§ EXERCISE GOAL: Every line from the line containing "loft(b, [[p +" through the final line of the data is to be printed exactly; no other line is to appear.

Records from a collection:

= = = = = = =

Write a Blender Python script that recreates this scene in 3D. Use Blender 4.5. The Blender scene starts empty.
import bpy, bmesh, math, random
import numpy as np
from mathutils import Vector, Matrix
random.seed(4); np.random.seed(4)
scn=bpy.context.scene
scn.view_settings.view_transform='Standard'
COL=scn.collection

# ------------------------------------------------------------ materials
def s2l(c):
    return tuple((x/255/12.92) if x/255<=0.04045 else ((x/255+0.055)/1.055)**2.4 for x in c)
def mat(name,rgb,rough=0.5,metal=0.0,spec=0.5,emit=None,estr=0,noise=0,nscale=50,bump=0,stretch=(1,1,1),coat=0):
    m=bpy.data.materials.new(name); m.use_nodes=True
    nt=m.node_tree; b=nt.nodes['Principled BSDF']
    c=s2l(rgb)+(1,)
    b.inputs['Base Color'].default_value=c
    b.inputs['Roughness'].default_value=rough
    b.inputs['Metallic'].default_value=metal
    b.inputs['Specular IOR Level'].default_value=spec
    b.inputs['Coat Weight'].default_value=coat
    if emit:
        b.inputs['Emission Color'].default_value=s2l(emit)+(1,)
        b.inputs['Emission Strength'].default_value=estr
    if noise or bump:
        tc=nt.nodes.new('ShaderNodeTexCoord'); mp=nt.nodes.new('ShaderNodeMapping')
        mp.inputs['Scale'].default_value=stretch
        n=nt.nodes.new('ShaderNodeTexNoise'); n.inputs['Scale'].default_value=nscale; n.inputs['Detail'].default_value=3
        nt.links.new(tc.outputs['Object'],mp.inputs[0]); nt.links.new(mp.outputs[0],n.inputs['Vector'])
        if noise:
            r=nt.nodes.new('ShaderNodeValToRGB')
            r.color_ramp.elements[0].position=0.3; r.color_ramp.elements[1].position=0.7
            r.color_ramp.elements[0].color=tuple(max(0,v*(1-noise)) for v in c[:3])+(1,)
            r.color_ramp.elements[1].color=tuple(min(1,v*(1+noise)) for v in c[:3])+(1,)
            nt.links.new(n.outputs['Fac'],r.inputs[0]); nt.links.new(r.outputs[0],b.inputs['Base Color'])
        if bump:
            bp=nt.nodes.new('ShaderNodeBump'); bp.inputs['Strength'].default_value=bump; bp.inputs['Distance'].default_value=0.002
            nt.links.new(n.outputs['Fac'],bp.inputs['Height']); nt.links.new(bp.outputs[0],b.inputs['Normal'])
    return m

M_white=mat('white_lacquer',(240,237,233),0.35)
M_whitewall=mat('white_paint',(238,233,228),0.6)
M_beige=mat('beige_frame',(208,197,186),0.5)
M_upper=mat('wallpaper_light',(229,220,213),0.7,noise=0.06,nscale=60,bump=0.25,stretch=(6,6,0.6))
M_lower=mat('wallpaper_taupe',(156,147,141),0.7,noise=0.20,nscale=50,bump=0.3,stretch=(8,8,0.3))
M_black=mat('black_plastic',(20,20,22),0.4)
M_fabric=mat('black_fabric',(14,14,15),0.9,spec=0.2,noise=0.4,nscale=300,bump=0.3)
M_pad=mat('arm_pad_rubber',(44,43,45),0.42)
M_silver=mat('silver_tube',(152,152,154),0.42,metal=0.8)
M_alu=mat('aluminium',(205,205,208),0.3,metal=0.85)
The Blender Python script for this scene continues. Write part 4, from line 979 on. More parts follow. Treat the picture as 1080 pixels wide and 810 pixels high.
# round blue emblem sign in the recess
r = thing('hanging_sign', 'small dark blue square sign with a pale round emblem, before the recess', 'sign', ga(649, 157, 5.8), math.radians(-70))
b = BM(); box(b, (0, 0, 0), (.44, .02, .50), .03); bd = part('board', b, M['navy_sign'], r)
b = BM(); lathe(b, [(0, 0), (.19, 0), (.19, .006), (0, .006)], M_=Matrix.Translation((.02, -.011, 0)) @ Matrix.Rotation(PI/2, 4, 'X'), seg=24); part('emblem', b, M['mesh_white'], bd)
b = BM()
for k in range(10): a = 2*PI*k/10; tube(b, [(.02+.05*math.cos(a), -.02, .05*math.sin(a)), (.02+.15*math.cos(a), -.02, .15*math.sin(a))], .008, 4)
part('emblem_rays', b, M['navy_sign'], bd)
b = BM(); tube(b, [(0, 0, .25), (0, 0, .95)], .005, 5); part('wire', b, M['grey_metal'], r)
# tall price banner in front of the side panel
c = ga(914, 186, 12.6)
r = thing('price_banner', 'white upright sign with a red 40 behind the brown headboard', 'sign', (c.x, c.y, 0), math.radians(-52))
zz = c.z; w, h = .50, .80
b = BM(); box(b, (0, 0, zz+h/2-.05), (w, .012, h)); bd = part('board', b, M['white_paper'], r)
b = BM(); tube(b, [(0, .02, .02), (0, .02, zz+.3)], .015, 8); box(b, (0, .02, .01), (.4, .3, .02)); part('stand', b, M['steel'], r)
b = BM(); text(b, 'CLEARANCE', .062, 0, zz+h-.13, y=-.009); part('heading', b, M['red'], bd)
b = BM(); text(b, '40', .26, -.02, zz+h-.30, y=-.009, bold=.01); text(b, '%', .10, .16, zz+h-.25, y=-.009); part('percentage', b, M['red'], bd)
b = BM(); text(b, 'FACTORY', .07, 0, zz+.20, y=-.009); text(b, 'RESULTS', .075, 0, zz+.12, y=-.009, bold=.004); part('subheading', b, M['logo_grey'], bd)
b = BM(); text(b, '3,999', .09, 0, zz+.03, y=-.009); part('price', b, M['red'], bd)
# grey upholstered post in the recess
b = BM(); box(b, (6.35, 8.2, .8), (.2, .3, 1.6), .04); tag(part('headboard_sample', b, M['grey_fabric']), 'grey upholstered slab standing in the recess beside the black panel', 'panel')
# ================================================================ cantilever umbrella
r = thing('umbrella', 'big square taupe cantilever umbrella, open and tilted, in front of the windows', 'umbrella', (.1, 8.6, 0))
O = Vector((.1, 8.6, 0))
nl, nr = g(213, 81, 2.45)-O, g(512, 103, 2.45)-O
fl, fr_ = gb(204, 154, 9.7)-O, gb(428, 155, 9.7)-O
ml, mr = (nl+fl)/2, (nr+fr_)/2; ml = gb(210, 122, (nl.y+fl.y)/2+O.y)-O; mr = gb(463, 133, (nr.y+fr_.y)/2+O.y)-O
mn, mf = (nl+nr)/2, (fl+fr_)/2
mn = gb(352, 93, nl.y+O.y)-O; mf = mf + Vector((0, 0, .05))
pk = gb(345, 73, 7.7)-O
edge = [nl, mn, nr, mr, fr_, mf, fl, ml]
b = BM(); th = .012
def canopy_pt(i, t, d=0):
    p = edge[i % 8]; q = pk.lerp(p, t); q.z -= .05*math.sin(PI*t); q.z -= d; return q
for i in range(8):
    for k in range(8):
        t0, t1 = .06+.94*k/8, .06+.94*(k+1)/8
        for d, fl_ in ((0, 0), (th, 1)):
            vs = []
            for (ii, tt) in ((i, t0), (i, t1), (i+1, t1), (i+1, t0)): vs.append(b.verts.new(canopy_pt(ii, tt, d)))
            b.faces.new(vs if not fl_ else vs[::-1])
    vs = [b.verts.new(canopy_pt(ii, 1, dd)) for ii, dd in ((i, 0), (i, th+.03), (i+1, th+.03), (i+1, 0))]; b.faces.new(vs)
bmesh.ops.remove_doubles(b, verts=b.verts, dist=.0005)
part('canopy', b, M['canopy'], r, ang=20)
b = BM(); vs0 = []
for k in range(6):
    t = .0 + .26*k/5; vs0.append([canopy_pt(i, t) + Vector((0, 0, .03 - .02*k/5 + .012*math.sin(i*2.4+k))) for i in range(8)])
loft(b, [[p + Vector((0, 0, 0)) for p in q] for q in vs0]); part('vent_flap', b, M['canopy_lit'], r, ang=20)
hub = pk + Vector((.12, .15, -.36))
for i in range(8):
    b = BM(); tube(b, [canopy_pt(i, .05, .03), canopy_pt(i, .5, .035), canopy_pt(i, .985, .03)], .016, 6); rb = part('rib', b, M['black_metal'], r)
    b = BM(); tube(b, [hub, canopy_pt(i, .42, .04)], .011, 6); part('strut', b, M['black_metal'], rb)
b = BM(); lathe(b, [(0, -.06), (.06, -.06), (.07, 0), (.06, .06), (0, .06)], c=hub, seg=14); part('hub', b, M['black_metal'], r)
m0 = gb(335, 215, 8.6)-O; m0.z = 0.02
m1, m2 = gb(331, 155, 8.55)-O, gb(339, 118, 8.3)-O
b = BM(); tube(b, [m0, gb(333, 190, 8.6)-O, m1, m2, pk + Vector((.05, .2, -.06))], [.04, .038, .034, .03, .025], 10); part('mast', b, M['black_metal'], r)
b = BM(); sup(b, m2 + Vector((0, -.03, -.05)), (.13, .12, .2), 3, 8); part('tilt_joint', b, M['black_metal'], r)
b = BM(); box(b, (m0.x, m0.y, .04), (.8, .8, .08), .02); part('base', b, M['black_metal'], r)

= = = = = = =

§ FINISHED TASK:
loft(b, [[p + Vector((0, 0, 0)) for p in q] for q in vs0]); part('vent_flap', b, M['canopy_lit'], r, ang=20)
hub = pk + Vector((.12, .15, -.36))
for i in range(8):
    b = BM(); tube(b, [canopy_pt(i, .05, .03), canopy_pt(i, .5, .035), canopy_pt(i, .985, .03)], .016, 6); rb = part('rib', b, M['black_metal'], r)
    b = BM(); tube(b, [hub, canopy_pt(i, .42, .04)], .011, 6); part('strut', b, M['black_metal'], rb)
b = BM(); lathe(b, [(0, -.06), (.06, -.06), (.07, 0), (.06, .06), (0, .06)], c=hub, seg=14); part('hub', b, M['black_metal'], r)
m0 = gb(335, 215, 8.6)-O; m0.z = 0.02
m1, m2 = gb(331, 155, 8.55)-O, gb(339, 118, 8.3)-O
b = BM(); tube(b, [m0, gb(333, 190, 8.6)-O, m1, m2, pk + Vector((.05, .2, -.06))], [.04, .038, .034, .03, .025], 10); part('mast', b, M['black_metal'], r)
b = BM(); sup(b, m2 + Vector((0, -.03, -.05)), (.13, .12, .2), 3, 8); part('tilt_joint', b, M['black_metal'], r)
b = BM(); box(b, (m0.x, m0.y, .04), (.8, .8, .08), .02); part('base', b, M['black_metal'], r)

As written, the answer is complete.